* Begin Input records *

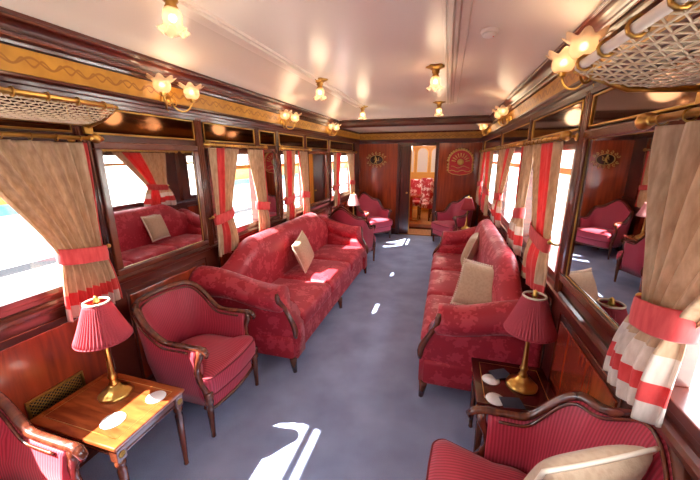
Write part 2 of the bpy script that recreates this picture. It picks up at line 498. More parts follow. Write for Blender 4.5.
# raised dado panels below the ledge, one per bay
BAYS = {-1: [(-1.9, -.26), (-.14, 1.36), (1.47, 2.29), (2.4, 3.17), (3.28, 3.61), (3.72, 4.43), (4.54, 5.43), (5.55, 7.04)],
         1: [(-1.9, -.26), (-.14, 1.12), (1.22, 1.97), (2.09, 3.18), (3.29, 4.79), (4.91, 7.04)]}
for s in (-1, 1):
    for y0, y1 in BAYS[s]:
        m = MB(); X = lambda d: s*(WX-d)
        m.box((X(0), y0+.05, .24), (X(.010), y1-.05, .90), .004)
        fr = [(y0+.03, .21), (y1-.03, .21), (y1-.03, .94), (y0+.03, .94)]
        m.tube([(X(.006), a, b) for a, b in fr], .005, 6, closed=True, mat=1)
        trim(m, [PANEL, FRAMEW])

# windows: frame, ochre cross bar, glass
k = 0
for s in (-1, 1):
    for y0, y1 in WIN[s]:
        k += 1
        m = MB(); xa, xb = s*(WX+.075), s*(WX-.012)
        for a, b in (((y0, ZS), (y1, ZS+.035)), ((y0, ZT-.035), (y1, ZT)), ((y0, ZS+.035), (y0+.035, ZT-.035)), ((y1-.035, ZS+.035), (y1, ZT-.035))):
            m.box((xa, a[0], a[1]), (xb, b[0], b[1]), .004)
        f = m.build('window_%d' % k, MAHY); f['kind'] = 'structure'
        m = MB(); m.box((s*(WX+.06), y0+.035, 1.69), (s*(WX+.03), y1-.035, 1.73), .004); m.build('transom_bar', OCHRE, f)
        m = MB(); m.box((s*(WX+.048), y0+.03, ZS+.03), (s*(WX+.044), y1-.03, ZT-.03)); m.build('window_pane', PANE, f)

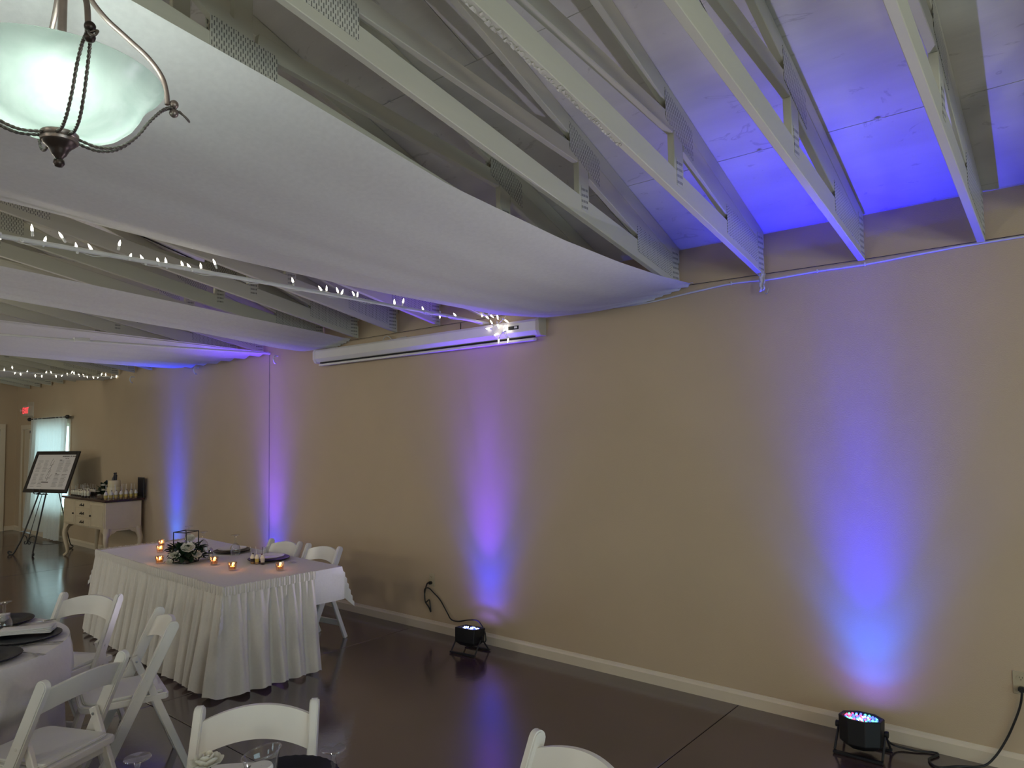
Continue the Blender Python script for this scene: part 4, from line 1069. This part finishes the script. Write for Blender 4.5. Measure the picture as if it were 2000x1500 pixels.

* End Input records *

Work to complete – Copy out the records above in full, exactly as written, but not the pictures.

Exercise result –
Write part 2 of the bpy script that recreates this picture. It picks up at line 498. More parts follow. Write for Blender 4.5.
# raised dado panels below the ledge, one per bay
BAYS = {-1: [(-1.9, -.26), (-.14, 1.36), (1.47, 2.29), (2.4, 3.17), (3.28, 3.61), (3.72, 4.43), (4.54, 5.43), (5.55, 7.04)],
         1: [(-1.9, -.26), (-.14, 1.12), (1.22, 1.97), (2.09, 3.18), (3.29, 4.79), (4.91, 7.04)]}
for s in (-1, 1):
    for y0, y1 in BAYS[s]:
        m = MB(); X = lambda d: s*(WX-d)
        m.box((X(0), y0+.05, .24), (X(.010), y1-.05, .90), .004)
        fr = [(y0+.03, .21), (y1-.03, .21), (y1-.03, .94), (y0+.03, .94)]
        m.tube([(X(.006), a, b) for a, b in fr], .005, 6, closed=True, mat=1)
        trim(m, [PANEL, FRAMEW])

# windows: frame, ochre cross bar, glass
k = 0
for s in (-1, 1):
    for y0, y1 in WIN[s]:
        k += 1
        m = MB(); xa, xb = s*(WX+.075), s*(WX-.012)
        for a, b in (((y0, ZS), (y1, ZS+.035)), ((y0, ZT-.035), (y1, ZT)), ((y0, ZS+.035), (y0+.035, ZT-.035)), ((y1-.035, ZS+.035), (y1, ZT-.035))):
            m.box((xa, a[0], a[1]), (xb, b[0], b[1]), .004)
        f = m.build('window_%d' % k, MAHY); f['kind'] = 'structure'
        m = MB(); m.box((s*(WX+.06), y0+.035, 1.69), (s*(WX+.03), y1-.035, 1.73), .004); m.build('transom_bar', OCHRE, f)
        m = MB(); m.box((s*(WX+.048), y0+.03, ZS+.03), (s*(WX+.044), y1-.03, ZT-.03)); m.build('window_pane', PANE, f)

Continue the Blender Python script for this scene: part 4, from line 1069. This part finishes the script. Write for Blender 4.5. Measure the picture as if it were 2000x1500 pixels.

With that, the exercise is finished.